Start INFORMATION SHOWN
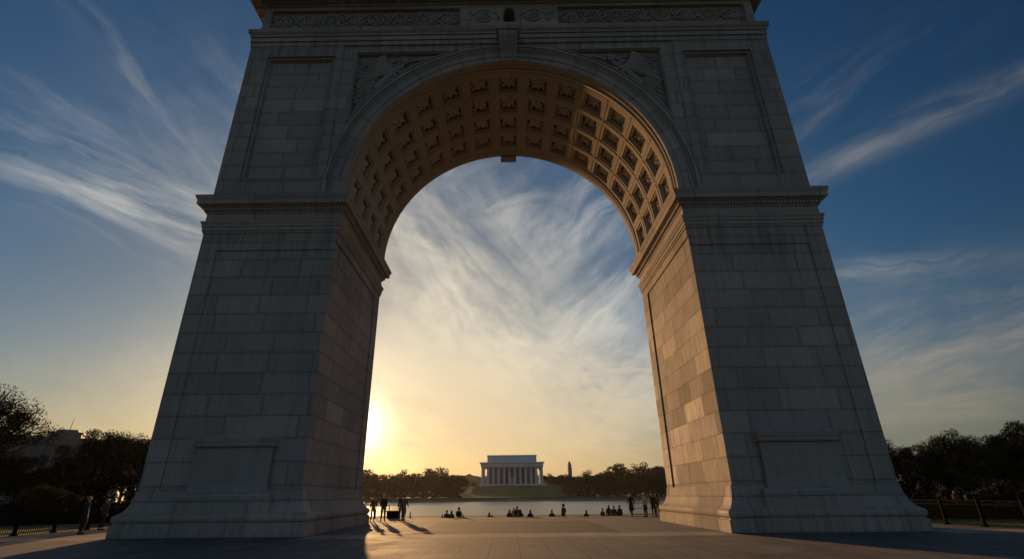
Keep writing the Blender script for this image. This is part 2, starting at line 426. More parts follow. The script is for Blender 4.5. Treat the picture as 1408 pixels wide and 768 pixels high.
# soffit: margin mouldings and rib grid
mb = MB()
Y0, Y1, NR, NA = 1.05, 9.37, 4, 15; PIT = (Y1 - Y0) / NR; DA = PI / NA
sweep_arch(mb, [(10.0, .02), (10.0, .28), (9.96, .30), (9.96, .42), (10.02, .46), (10.02, .56), (9.95, .60), (9.93, .70), (9.95, .80), (10.03, .84), (10.03, .92), (10.0, .94), (10.0, Y0)])
sweep_arch(mb, [(10.0, Y1), (10.0, 9.50), (9.95, 9.54), (9.95, 9.66), (10.02, 9.70), (10.02, 9.84), (9.97, 9.88), (9.97, DP + .04), (10.3, DP + .04), (10.36, DP + .08), (10.8, DP + .08), (11.1, DP + .14), (11.1, DP - .01)])
# stilt panels
for s in (-1, 1):
    mb.face([(s * 10, Y0, ZI), (s * 10, Y1, ZI), (s * 10, Y1, ZC), (s * 10, Y0, ZC)])
fa = [0, .14, .28, .43, .57, .72, .86, 1]; fy = [0, .14, .86, 1]
def cyl(a, y, d=0): return ((RA + d) * math.cos(a), y, ZC + (RA + d) * math.sin(a))
for ia in range(NA):
    for iy in range(NR):
        for p in range(7):
            for q in range(3):
                if 1 <= p <= 5 and q == 1: continue
                a0, a1 = (ia + fa[p]) * DA, (ia + fa[p + 1]) * DA; y0, y1 = Y0 + (iy + fy[q]) * PIT, Y0 + (iy + fy[q + 1]) * PIT
                mb.face([cyl(a0, y0), cyl(a0, y1), cyl(a1, y1), cyl(a1, y0)], [(y0, a0 * 10), (y1, a0 * 10), (y1, a1 * 10), (y0, a1 * 10)])
# raised fillets along the rib centre lines
for ia in range(1, NA):
    a = ia * DA
    P = [cyl(a + da, y, d) for y in (Y0, Y1) for da, d in ((-.006, 0.0), (-.005, -.022), (.005, -.022), (.006, 0.0))]
    for j in range(3): mb.face([P[j], P[j + 1], P[j + 5], P[j + 4]])
for iy in range(1, NR):
    y = Y0 + iy * PIT; sweep_arch(mb, [(RA - .0, y - .06), (RA - .022, y - .05), (RA - .022, y + .05), (RA - .0, y + .06)], 60, False)
sof = mb.build('coffered_vault', 'soffit', arch)
# one coffer, built round angle 0 (straight up), then turned about the vault axis
def cy2(u, v, d): a = u / RA; return ((RA + d) * math.sin(a), v, (RA + d) * math.cos(a))
HU = RA * DA * .36; HV = PIT * .36
def rectloop(hu, hv, d, n=6):
    L = []
    for i in range(n): L.append((-hu + 2 * hu * i / n, -hv, d))
    for i in range(n): L.append((hu, -hv + 2 * hv * i / n, d))
    for i in range(n): L.append((hu - 2 * hu * i / n, hv, d))
    for i in range(n): L.append((-hu, hv - 2 * hv * i / n, d))
    return L
def coffer_mesh():
    mb = MB(); steps = [(0, 0), (.0, .06), (.03, .085), (.055, .085), (.07, .06), (.10, .06), (.145, .09), (.155, .14), (.16, .30)]
    L = [rectloop(HU - o, HV - o, d) for o, d in steps]
    for a, b_ in zip(L, L[1:]):
        for k in range(len(a)):
            n = (k + 1) % len(a); mb.face([cy2(*a[k]), cy2(*b_[k]), cy2(*b_[n]), cy2(*a[n])])
    return mb
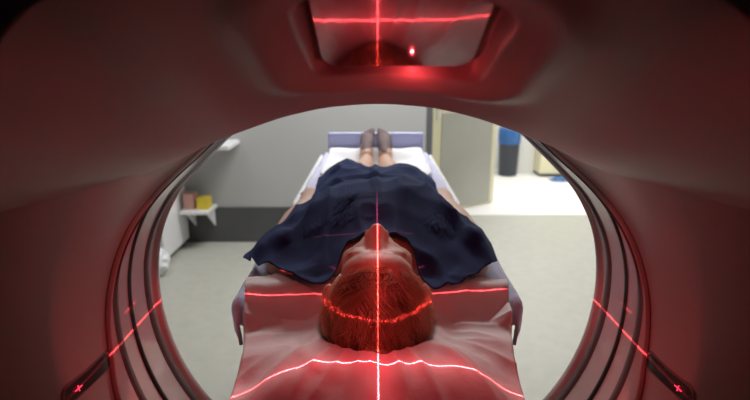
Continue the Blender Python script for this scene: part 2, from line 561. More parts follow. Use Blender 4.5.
def tube(pts, rads, n=14):
    pts = [Vector(p) for p in pts]; rings = []
    for i, p in enumerate(pts):
        d = (pts[min(i + 1, len(pts) - 1)] - pts[max(i - 1, 0)]).normalized()
        a = d.cross(Vector((0, 0, 1)))
        if a.length < .1: a = d.cross(Vector((1, 0, 0)))
        a.normalize(); b = d.cross(a)
        r = rads[i]
        ru, rv = r if isinstance(r, tuple) else (r, r)
        rings.append((p, a * ru, b * rv))
    loft(rings, n)
    for p, r in ((pts[0], rads[0]), (pts[-1], rads[-1])):
        r = r if not isinstance(r, tuple) else min(r)
        ellipsoid(p, (r * .98,) * 3, seg=12)
X = CX
hc = head_c
V3 = lambda *a: Vector(a)
# head: lying, crown towards -y, face up
ellipsoid(hc, (.0745, .098, .088))
ellipsoid(hc + V3(0, .012, -.012), (.0735, .092, .080))
ellipsoid(hc + V3(0, .066, .038), (.058, .076, .056))          # face block
ellipsoid(hc + V3(0, .112, .052), (.036, .040, .040))          # jaw
ellipsoid(hc + V3(0, .130, .072), (.018, .016, .018))          # chin
ellipsoid(hc + V3(0, -.004, .068), (.054, .036, .028))         # forehead
for s in (-1, 1):
    ellipsoid(hc + V3(s * .024, .024, .082), (.026, .013, .011))   # brow ridge
    ellipsoid(hc + V3(s * .030, .042, .081), (.015, .011, .009))   # closed lids
    ellipsoid(hc + V3(s * .036, .066, .060), (.022, .026, .020))   # cheekbones
    # ear
    ellipsoid(hc + V3(s * .077, .038, .000), (.010, .020, .031), Matrix.Rotation(s * .35, 3, 'Z'))
    ellipsoid(hc + V3(s * .075, .052, -.006), (.007, .012, .016))
tube([hc + V3(0, .028, .086), hc + V3(0, .048, .097), hc + V3(0, .066, .108)], [.009, .0095, .0110])
ellipsoid(hc + V3(0, .068, .110), (.0120, .011, .0120))
for s in (-1, 1): ellipsoid(hc + V3(s * .012, .070, .100), (.0085, .009, .010))
ellipsoid(hc + V3(0, .092, .098), (.022, .007, .008)); ellipsoid(hc + V3(0, .102, .095), (.019, .007, .008))
# neck and torso
zb = -.428
tor = [(.835, .050, .052, -.378), (.875, .053, .052, -.378), (.905, .075, .055, -.376), (.935, .140, .066, -.374), (.97, .172, .078, -.366),
       (1.04, .170, .092, -.350), (1.11, .160, .097, -.347), (1.18, .148, .090, -.354), (1.27, .138, .080, -.366), (1.36, .152, .082, -.370),
       (1.45, .168, .084, -.374), (1.53, .160, .080, -.380), (1.58, .12, .06, -.39)]
loft([(V3(X, y, cz), V3(w, 0, 0), V3(0, 0, h)) for y, w, h, cz in tor], 40)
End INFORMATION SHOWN
Output each line exactly; omit every picture.

### TASK RESPONSE
Keep writing the Blender script for this image. This is part 2, starting at line 426. More parts follow. The script is for Blender 4.5. Treat the picture as 1408 pixels wide and 768 pixels high.
# soffit: margin mouldings and rib grid
mb = MB()
Y0, Y1, NR, NA = 1.05, 9.37, 4, 15; PIT = (Y1 - Y0) / NR; DA = PI / NA
sweep_arch(mb, [(10.0, .02), (10.0, .28), (9.96, .30), (9.96, .42), (10.02, .46), (10.02, .56), (9.95, .60), (9.93, .70), (9.95, .80), (10.03, .84), (10.03, .92), (10.0, .94), (10.0, Y0)])
sweep_arch(mb, [(10.0, Y1), (10.0, 9.50), (9.95, 9.54), (9.95, 9.66), (10.02, 9.70), (10.02, 9.84), (9.97, 9.88), (9.97, DP + .04), (10.3, DP + .04), (10.36, DP + .08), (10.8, DP + .08), (11.1, DP + .14), (11.1, DP - .01)])
# stilt panels
for s in (-1, 1):
    mb.face([(s * 10, Y0, ZI), (s * 10, Y1, ZI), (s * 10, Y1, ZC), (s * 10, Y0, ZC)])
fa = [0, .14, .28, .43, .57, .72, .86, 1]; fy = [0, .14, .86, 1]
def cyl(a, y, d=0): return ((RA + d) * math.cos(a), y, ZC + (RA + d) * math.sin(a))
for ia in range(NA):
    for iy in range(NR):
        for p in range(7):
            for q in range(3):
                if 1 <= p <= 5 and q == 1: continue
                a0, a1 = (ia + fa[p]) * DA, (ia + fa[p + 1]) * DA; y0, y1 = Y0 + (iy + fy[q]) * PIT, Y0 + (iy + fy[q + 1]) * PIT
                mb.face([cyl(a0, y0), cyl(a0, y1), cyl(a1, y1), cyl(a1, y0)], [(y0, a0 * 10), (y1, a0 * 10), (y1, a1 * 10), (y0, a1 * 10)])
# raised fillets along the rib centre lines
for ia in range(1, NA):
    a = ia * DA
    P = [cyl(a + da, y, d) for y in (Y0, Y1) for da, d in ((-.006, 0.0), (-.005, -.022), (.005, -.022), (.006, 0.0))]
    for j in range(3): mb.face([P[j], P[j + 1], P[j + 5], P[j + 4]])
for iy in range(1, NR):
    y = Y0 + iy * PIT; sweep_arch(mb, [(RA - .0, y - .06), (RA - .022, y - .05), (RA - .022, y + .05), (RA - .0, y + .06)], 60, False)
sof = mb.build('coffered_vault', 'soffit', arch)
# one coffer, built round angle 0 (straight up), then turned about the vault axis
def cy2(u, v, d): a = u / RA; return ((RA + d) * math.sin(a), v, (RA + d) * math.cos(a))
HU = RA * DA * .36; HV = PIT * .36
def rectloop(hu, hv, d, n=6):
    L = []
    for i in range(n): L.append((-hu + 2 * hu * i / n, -hv, d))
    for i in range(n): L.append((hu, -hv + 2 * hv * i / n, d))
    for i in range(n): L.append((hu - 2 * hu * i / n, hv, d))
    for i in range(n): L.append((-hu, hv - 2 * hv * i / n, d))
    return L
def coffer_mesh():
    mb = MB(); steps = [(0, 0), (.0, .06), (.03, .085), (.055, .085), (.07, .06), (.10, .06), (.145, .09), (.155, .14), (.16, .30)]
    L = [rectloop(HU - o, HV - o, d) for o, d in steps]
    for a, b_ in zip(L, L[1:]):
        for k in range(len(a)):
            n = (k + 1) % len(a); mb.face([cy2(*a[k]), cy2(*b_[k]), cy2(*b_[n]), cy2(*a[n])])
    return mb
Continue the Blender Python script for this scene: part 2, from line 561. More parts follow. Use Blender 4.5.
def tube(pts, rads, n=14):
    pts = [Vector(p) for p in pts]; rings = []
    for i, p in enumerate(pts):
        d = (pts[min(i + 1, len(pts) - 1)] - pts[max(i - 1, 0)]).normalized()
        a = d.cross(Vector((0, 0, 1)))
        if a.length < .1: a = d.cross(Vector((1, 0, 0)))
        a.normalize(); b = d.cross(a)
        r = rads[i]
        ru, rv = r if isinstance(r, tuple) else (r, r)
        rings.append((p, a * ru, b * rv))
    loft(rings, n)
    for p, r in ((pts[0], rads[0]), (pts[-1], rads[-1])):
        r = r if not isinstance(r, tuple) else min(r)
        ellipsoid(p, (r * .98,) * 3, seg=12)
X = CX
hc = head_c
V3 = lambda *a: Vector(a)
# head: lying, crown towards -y, face up
ellipsoid(hc, (.0745, .098, .088))
ellipsoid(hc + V3(0, .012, -.012), (.0735, .092, .080))
ellipsoid(hc + V3(0, .066, .038), (.058, .076, .056))          # face block
ellipsoid(hc + V3(0, .112, .052), (.036, .040, .040))          # jaw
ellipsoid(hc + V3(0, .130, .072), (.018, .016, .018))          # chin
ellipsoid(hc + V3(0, -.004, .068), (.054, .036, .028))         # forehead
for s in (-1, 1):
    ellipsoid(hc + V3(s * .024, .024, .082), (.026, .013, .011))   # brow ridge
    ellipsoid(hc + V3(s * .030, .042, .081), (.015, .011, .009))   # closed lids
    ellipsoid(hc + V3(s * .036, .066, .060), (.022, .026, .020))   # cheekbones
    # ear
    ellipsoid(hc + V3(s * .077, .038, .000), (.010, .020, .031), Matrix.Rotation(s * .35, 3, 'Z'))
    ellipsoid(hc + V3(s * .075, .052, -.006), (.007, .012, .016))
tube([hc + V3(0, .028, .086), hc + V3(0, .048, .097), hc + V3(0, .066, .108)], [.009, .0095, .0110])
ellipsoid(hc + V3(0, .068, .110), (.0120, .011, .0120))
for s in (-1, 1): ellipsoid(hc + V3(s * .012, .070, .100), (.0085, .009, .010))
ellipsoid(hc + V3(0, .092, .098), (.022, .007, .008)); ellipsoid(hc + V3(0, .102, .095), (.019, .007, .008))
# neck and torso
zb = -.428
tor = [(.835, .050, .052, -.378), (.875, .053, .052, -.378), (.905, .075, .055, -.376), (.935, .140, .066, -.374), (.97, .172, .078, -.366),
       (1.04, .170, .092, -.350), (1.11, .160, .097, -.347), (1.18, .148, .090, -.354), (1.27, .138, .080, -.366), (1.36, .152, .082, -.370),
       (1.45, .168, .084, -.374), (1.53, .160, .080, -.380), (1.58, .12, .06, -.39)]
loft([(V3(X, y, cz), V3(w, 0, 0), V3(0, 0, h)) for y, w, h, cz in tor], 40)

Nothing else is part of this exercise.